While there are no guarantees, one could argue that if Iran had remained a democracy in control of its vast oil reserves, the country might not be grappling with extremism and a lack of women’s rights today. A successful democratic model in Iran could have triggered a domino effect throughout the Middle East. This is similar to how Dubai’s economic success led to more moderate thinking spreading through the Gulf Arab Emirates, to increase tourism revenue as their oil reserves dwindled. This shift in thinking, for instance, resulted in women in Saudi Arabia, one of the strictest Arab nations, gaining the right to drive and vote.

To put the jigsaw pieces together, Iran and Israel had a trade relationship since the birth of Israel in 1948. Israel provided weapons. Iran provided oil. This stopped after the 1979 Islamic revolution. Had Mossadegh’s democracy continued, that relationship could have continued. Espousing moderate values may have meant less hatred towards Israel and Jews as a whole throughout the region. Iran wouldn’t have funded HAMAS, meaning the current Israel-Palestine conflict may not be taking place.

The USA and UK constantly proclaim the importance of “peace in the middle east”. The irony being, they themselves may have prevented peace due to their 1953 coup. Bloomberg has stated “A Democratic Iran will Lead the Middle East” whilst Quillan says “Iran is the Key to Peace in the Middle East”.

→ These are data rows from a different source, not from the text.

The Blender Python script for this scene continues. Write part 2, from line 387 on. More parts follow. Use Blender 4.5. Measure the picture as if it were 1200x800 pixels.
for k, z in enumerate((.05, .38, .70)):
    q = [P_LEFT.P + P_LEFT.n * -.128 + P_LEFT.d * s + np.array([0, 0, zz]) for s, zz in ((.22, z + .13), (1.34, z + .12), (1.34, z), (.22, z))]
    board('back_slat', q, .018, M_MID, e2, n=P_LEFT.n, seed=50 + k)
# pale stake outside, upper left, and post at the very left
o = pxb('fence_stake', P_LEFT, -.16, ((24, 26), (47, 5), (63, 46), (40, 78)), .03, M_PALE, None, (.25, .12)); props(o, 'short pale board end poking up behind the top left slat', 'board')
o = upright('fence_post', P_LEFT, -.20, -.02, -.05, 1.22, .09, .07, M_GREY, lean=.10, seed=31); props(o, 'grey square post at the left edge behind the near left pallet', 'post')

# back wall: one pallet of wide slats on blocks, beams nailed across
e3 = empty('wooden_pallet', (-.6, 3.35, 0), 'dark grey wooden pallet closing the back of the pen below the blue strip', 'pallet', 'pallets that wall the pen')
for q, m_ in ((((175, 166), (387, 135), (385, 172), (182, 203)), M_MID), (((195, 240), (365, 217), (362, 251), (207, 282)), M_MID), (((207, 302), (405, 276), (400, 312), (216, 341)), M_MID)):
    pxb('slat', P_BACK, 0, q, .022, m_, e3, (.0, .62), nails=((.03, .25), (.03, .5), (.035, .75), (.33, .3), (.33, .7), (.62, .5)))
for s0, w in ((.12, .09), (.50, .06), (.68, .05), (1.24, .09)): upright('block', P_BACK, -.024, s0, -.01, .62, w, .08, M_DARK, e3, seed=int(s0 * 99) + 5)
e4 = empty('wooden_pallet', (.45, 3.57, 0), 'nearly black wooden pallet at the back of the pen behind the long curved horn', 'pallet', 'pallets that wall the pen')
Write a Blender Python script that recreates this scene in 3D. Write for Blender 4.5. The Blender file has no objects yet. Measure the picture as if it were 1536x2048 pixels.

However, the reality is different. We now have a country that has issued death sentences to journalists, is involved in numerous global conflicts, and is a constant source of concern due to its capability to create nuclear weapons. Moreover, it has been providing drones to Russia, thereby re-energising Russia’s war against Ukraine.

It could be argued that if Great Britain had not been so driven by its desire for oil 70 years ago, Iran might have been an ally to the democratic world rather than one of its biggest adversaries.

The current Israel-Palestine conflict may not be occurring and there could finally be peace in the Middle East.